[Begin Recorded information]

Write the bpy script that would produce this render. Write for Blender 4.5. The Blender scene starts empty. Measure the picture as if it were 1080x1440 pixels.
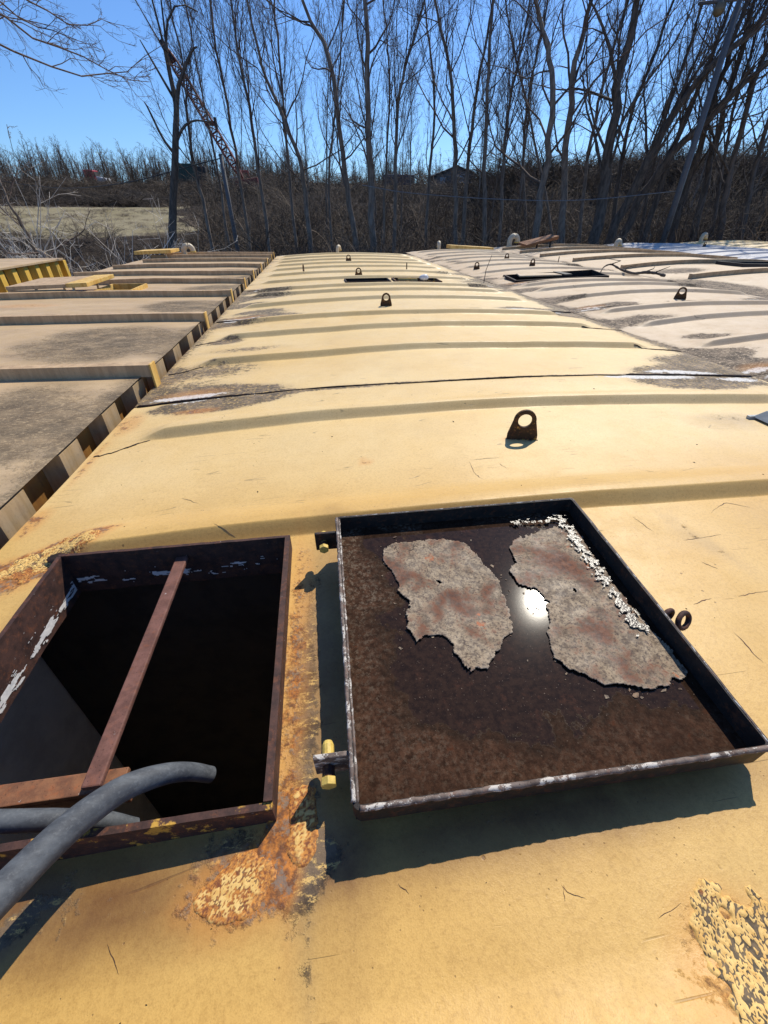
import bpy, math, random
import numpy as np
from mathutils import Vector, Matrix

# ------------------------------------------------------------------ camera, sky, sun
scene = bpy.context.scene
C = scene.collection
rad = math.radians
PSI = math.atan(.142)
cam_d = bpy.data.cameras.new('camera')
cam = bpy.data.objects.new('camera', cam_d); C.objects.link(cam)
cam.location = (0, 0, .8)
cam.rotation_euler = (rad(90 - 34.927), 0, -PSI)
cam_d.sensor_fit = 'HORIZONTAL'; cam_d.sensor_width = 36; cam_d.lens = 36 * 590 / 1080
cam_d.clip_start = .02; cam_d.clip_end = 5000
scene.camera = cam

SUN_EL, SUN_AZ = 49.0, 38.8          # azimuth clockwise from +Y
world = bpy.data.worlds.new('World'); scene.world = world
world.use_nodes = True
wn = world.node_tree.nodes; wl = world.node_tree.links
bgn = wn['Background']
sky = wn.new('ShaderNodeTexSky'); sky.sky_type = 'NISHITA'; sky.sun_disc = False
sky.sun_elevation = rad(SUN_EL); sky.sun_rotation = rad(SUN_AZ)
sky.altitude = 100; sky.air_density = 1.0; sky.dust_density = .35; sky.ozone_density = 2.2
tint = wn.new('ShaderNodeMix'); tint.data_type = 'RGBA'; tint.blend_type = 'MULTIPLY'; tint.inputs[0].default_value = 1
tint.inputs[7].default_value = (.60, .87, 1.24, 1)          # the clear, saturated blue of this sky
wl.new(sky.outputs[0], tint.inputs[6]); wl.new(tint.outputs[2], bgn.inputs[0]); bgn.inputs[1].default_value = .12
sun_d = bpy.data.lights.new('sun', 'SUN'); sun_d.energy = 5.0; sun_d.angle = rad(.53); sun_d.color = (1, .93, .80)
sun = bpy.data.objects.new('sun', sun_d); C.objects.link(sun)
_e, _a = rad(SUN_EL), rad(SUN_AZ)
sdir = Vector((math.cos(_e) * math.sin(_a), math.cos(_e) * math.cos(_a), math.sin(_e)))
sun.rotation_euler = sdir.to_track_quat('Z', 'Y').to_euler()
sun.location = (0, 0, 30)
scene.view_settings.view_transform = 'Standard'; scene.view_settings.look = 'None'
scene.view_settings.exposure = 0; scene.view_settings.gamma = 1
scene.view_settings.use_curve_mapping = False
scene.cycles.max_bounces = 6; scene.cycles.diffuse_bounces = 4; scene.cycles.glossy_bounces = 2
scene.cycles.sample_clamp_indirect = 6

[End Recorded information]

→ Given problem
Repeat only what lies between the start of the data and the end of the line containing "scene.camera = cam", exactly, with pictures left out.

→ Full solution
Write the bpy script that would produce this render. Write for Blender 4.5. The Blender scene starts empty. Measure the picture as if it were 1080x1440 pixels.
import bpy, math, random
import numpy as np
from mathutils import Vector, Matrix

# ------------------------------------------------------------------ camera, sky, sun
scene = bpy.context.scene
C = scene.collection
rad = math.radians
PSI = math.atan(.142)
cam_d = bpy.data.cameras.new('camera')
cam = bpy.data.objects.new('camera', cam_d); C.objects.link(cam)
cam.location = (0, 0, .8)
cam.rotation_euler = (rad(90 - 34.927), 0, -PSI)
cam_d.sensor_fit = 'HORIZONTAL'; cam_d.sensor_width = 36; cam_d.lens = 36 * 590 / 1080
cam_d.clip_start = .02; cam_d.clip_end = 5000
scene.camera = cam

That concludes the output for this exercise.